Photo courtesy of BIR
BUSINESS

BIR resumes tax audits after two-month suspension

Toby Magsaysay

The Bureau of Internal Revenue (BIR) announced on Wednesday that it will resume tax audits and field operations after a two-month preventive suspension.

Department of Finance Secretary Frederick Go and BIR Commissioner Charlito Mendoza formally announced the lifting of the suspension during a joint press conference at the BIR’s headquarters in Quezon City.

“The BIR has designed concrete reforms to make audits fairer, more predictable, and more accountable. These changes align with the administration’s big, bold reforms to improve the ease of doing business and strengthen trust in government,” Go said.

Effective immediately, the BIR will resume the issuance of electronic Letters of Authority (eLAs), Mission Orders (MOs), and Tax Verification Notices (TVNs). The continuation and completion of previously suspended audit cases, enforcement verification, assessment, and collection activities requiring field operations, as well as other audit and enforcement actions necessary to protect revenue or ensure compliance, will also restart.

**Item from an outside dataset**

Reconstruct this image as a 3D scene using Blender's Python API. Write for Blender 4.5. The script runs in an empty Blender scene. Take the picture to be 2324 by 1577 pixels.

The Bureau said additional safeguards have been put in place to prevent malpractice or abuse. Central to the reforms is the single-instance audit rule, under which a taxpayer will generally be subject to one electronic Letter of Authority per taxable year, covering all internal revenue taxes, except in limited and clearly defined cases.

Multiple eLAs issued for the same taxpayer and taxable year will be automatically consolidated into a single audit authority, although taxpayers may request non-consolidation within prescribed deadlines.

Last Friday, the BIR unveiled a comprehensive reform agenda that places audit reform and accountability at the core of its 2026 priorities, as it prepares to resume operations under tighter controls and stronger safeguards.

Dubbed BIR DARES, the reform program focuses on Digital and Data Transformation; Audit Reform and Accountability; Revenue Collection and Base Protection; Employee Empowerment and Welfare Promotion; and Service Excellence and Stakeholder Engagement.

The Bureau will also revive the revalida, or “audit-the-auditors,” system to strengthen internal accountability.

“These are reforms we intend to institutionalize, embed in systems and processes, and carry forward so that they last. Audit reform, therefore, is one pillar of a broader, lasting transformation,” Mendoza said.

In late November 2025, the BIR suspended all field audits and the issuance of new Letters of Authority and Mission Orders amid allegations that these were being used in an agency-wide extortion scheme. Senator Erwin Tulfo alleged that as much as 70 percent of tax collections were being pocketed by corrupt officials.

The Senate Blue Ribbon Committee, where Tulfo serves as Vice Chair, opened its probe into the BIR on 11 December. During the hearing, Mendoza announced that the Bureau had filed administrative complaints for alleged direct bribery and corruption against two employees arrested in an entrapment operation in Taguig City.